Après avoir considéré le contexte historique et sociopolitique des impacts économiques, politiques et écologiques d’Haïti depuis les deux derniers siècles, nous pouvons comprendre clairement comment le commerce du café haïtien a pu se transformer de produit de haute demande à l’internationale (en particulier chez les européens) en produit principalement domestique. Ces impacts se manifestent encore au XXIe siècle: en 2010, il est rapporté que 64% de la production de café en Haïti est pour son commerce local et 28% pour son commerce informel avec la République Dominicaine. Le déclin de l’exportation du café s’explique aussi par les effets à long terme de la déforestation, tel que l’ombre insuffisante qui empêche toujours le succès agricole des producteurs de café. 

Selon The World Bank, l’Haïti a moins de 1.5% de ses terres sous l’ombre des arbres, presque exclusivement dans les régions de production de café. Cela implique que le reste des arbres dépendent du café pour leur survie alors que les caféiers dépendent de l’ombre fournie par les forêts qui restent.

La déforestation amplifie les effets du changement climatique et rend l’Haïti vulnérable aux catastrophes naturelles, plus vulnérable même que son voisin la République Dominicaine. Puisque cette dernière compte 28.4% de ses terres sous un couvert forestier, elle est par conséquent moins affectée par les tremblements de terre, les tempêtes tropicales, les glissements de terrain, l’érosion des sols et le réchauffement climatique. La hausse des températures est particulièrement dévastatrice pour la variété de café arabica typica, la variété responsable pour la popularisation du café haïtien au XVIIIe siècle. À cette époque, l’arabica d’Haïti était réputée pour son goût sucré et sa texture veloutée. De nos jours, plusieurs pays cultivent et exportent la variété arabica, mais l’Haïti retient sa renommée pour son café car ses caféiers arabica sont ancestraux, une désignation qui met en valeur la vieillesse génétique les grains de café cultivés sans modifications génétiques.

Comment le café d'Haïti reçut-il cette désignation? L’origine du café en Haïti peut être retracée jusqu’au premier caféier transporté aux colonies françaises de Saint-Domingue, Martinique et Guadeloupe par Gabriel DeClieu. Lors de la colonisation d’Indonésie par les Pays-Bas, Nicolaes Witsen, l’administrateur de la Dutch East India Trading Company, importa trois caféiers de l’île de Java jusqu’à l’Amsterdam Hortus Botanicus. Une de ces trois plantes fut un cadeau pour Louis XVI qu’il choisît ensuite de présenter dans le Jardin royal des plantes à Paris. C’est cette même plante qui fut transportée par Gabriel DeClieu aux colonies françaises pour sa cultivation. Aucune autre variété de café poussait en Haïti avant celle de Gabriel DeClieu, et donc aucune autre variété aurait pu avoir une influence génétique sur les générations suivantes. Le café d’Haïti est donc une variété ancestrale.

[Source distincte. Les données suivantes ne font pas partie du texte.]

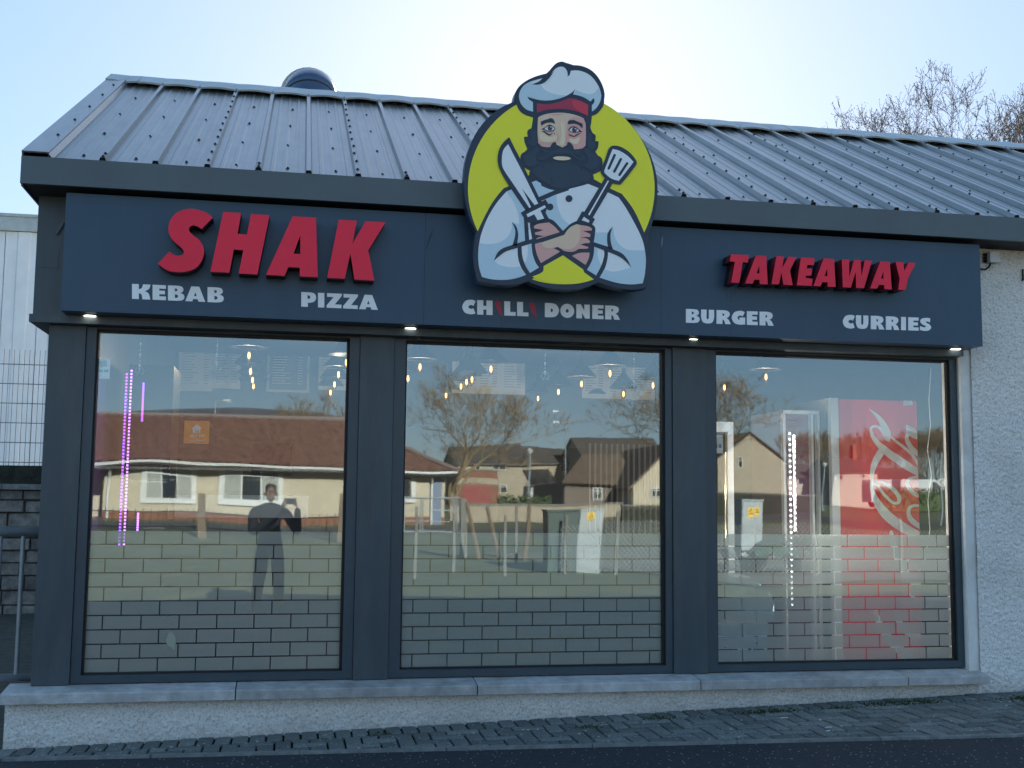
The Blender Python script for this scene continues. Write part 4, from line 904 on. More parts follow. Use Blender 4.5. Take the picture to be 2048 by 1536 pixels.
# red drinks cooler with white script lettering down its side
CY = 1.3
M_cred = mat('cooler_red', (.80,.025,.05), .4); M_cwh = mat('cooler_script_white', (.76,.79,.80), .5); M_cgrey = mat('cooler_edge', (.5,.52,.53), .5)
clr = thing('drinks_cooler', 'tall red drinks cooler with white script lettering standing behind the right window', 'cooler')
a, b_ = on_y(1676, 798, CY), on_y(1846, 1318, CY)
B = MB(); B.box(a.x, b_.x, CY, CY+.75, .06, a.z); B.build('side_panel', M_cred, clr)
B = MB(); B.box(a.x-.075, a.x-.003, CY+.05, CY+.74, .06, a.z+.01); B.build('door', mat('cooler_door_glass', (.02,.025,.03), .15), clr)
B = MB(); B.box(a.x-.075, a.x-.003, CY-.01, CY+.049, .06, a.z+.01); B.build('door_edge', M_cwh, clr)
B = MB(); B.box(a.x-.02, b_.x, CY+.02, CY+.72, .021, .059); B.build('plinth', M_top, clr)
SC_ = crop(1640, 780, 726/260)
def stroke(pts):
    """pen stroke: (x, y, width) samples -> outline in photo pixels"""
    P_ = [Vector((p[0], p[1])) for p in pts]; fine = []
    for i in range(len(P_)-1):
        p0 = P_[max(i-1,0)]; p1 = P_[i]; p2 = P_[i+1]; p3 = P_[min(i+2, len(P_)-1)]
        for k in range(6):
            t_ = k/6; q = .5*((2*p1)+(-p0+p2)*t_+(2*p0-5*p1+4*p2-p3)*t_*t_+(-p0+3*p1-3*p2+p3)*t_**3)
            fine.append((q, pts[i][2]*(1-t_)+pts[i+1][2]*t_))
    fine.append((P_[-1], pts[-1][2])); Lf, Rt = [], []
    for i, (q, w) in enumerate(fine):
        d = (fine[min(i+1, len(fine)-1)][0]-fine[max(i-1, 0)][0]); d = d.normalized() if d.length else Vector((1,0)); n = Vector((-d.y, d.x))
        Lf.append(q+n*w*.58); Rt.append(q-n*w*.58)
    return [(p.x, p.y) for p in Lf], [(p.x, p.y) for p in Rt]
STRO = [[(276,105,2),(320,145,18),(355,195,30),(378,240,28),(386,290,4)],
 [(386,285,4),(368,270,14),(345,225,14),(318,203,12),(290,208,12),(286,235,14),(312,285,22),(362,335,34),(425,382,38),(490,425,38),(562,470,30)],
 [(394,258,4),(430,290,12),(475,325,14),(515,362,14),(540,400,12),(556,432,6)],
 [(344,342,36),(312,395,32),(294,450,22),(288,510,14),(292,560,18),(318,625,34),(365,690,46),(430,745,48),(505,790,44),(575,822,30)],
 [(300,530,8),(330,514,12),(375,528,16),(420,565,20),(444,605,20),(432,632,14),(400,624,14),(355,580,14),(325,538,10),(300,516,6)],
 [(482,195,4),(505,225,40),(530,245,44),(570,262,34)],
 [(505,232,10),(484,262,18),(495,300,22),(525,340,26),(570,372,22)],
 [(570,488,8),(525,488,12),(494,502,16),(490,532,18),(515,570,20),(572,600,16)],
 [(574,648,8),(530,645,14),(500,660,16),(496,695,18),(520,735,26),(576,772,24)],
 [(398,785,8),(402,820,24),(420,890,34),(448,970,36),(500,1050,38),(575,1110,28)],
 [(440,1010,10),(470,960,14),(520,960,14),(560,1010,14)],
 [(312,1228,16),(320,1270,24),(352,1340,36),(405,1410,44),(470,1470,46),(545,1520,36)],
 [(430,1235,14),(440,1290,26),(490,1350,34),(570,1385,28)], [(500,1130,10),(540,1180,20),(575,1200,18)]]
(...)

Malheureusement, la variété arabica typica d’Haïti fut victime de plusieurs pestes dévastatrices tel le scolyte et la pourriture des racines de caféiers. Dans les années 1980, le scolyte, un insecte qui ronge l’écorce des caféiers, dévasta les récoltes de café en Haïti. En 2012, 80% du reste des caféiers furent détruits par la rouille des feuilles de café. Depuis ce temps, la variété arabica typica commença à se faire remplacer par d’autres variétés de cafés plus résistantes aux pestes, tel la variété catigua et “blue mountain”. 

Tout n’est pas perdu pour le café haïtien : des organismes à but non lucratif comme Singing Rooster comprennent l’urgence de reboiser l’Haïti, pas seulement pour ses caféiers mais aussi pour réduire l’impact du changement climatique dans le pays. En investissant dans le café haïtien et en travaillant sur place avec des organismes à but non lucratif, cela bénéficie les fermiers et petits producteurs, améliore l’infrastructure et aide à produire du café de qualité supérieure.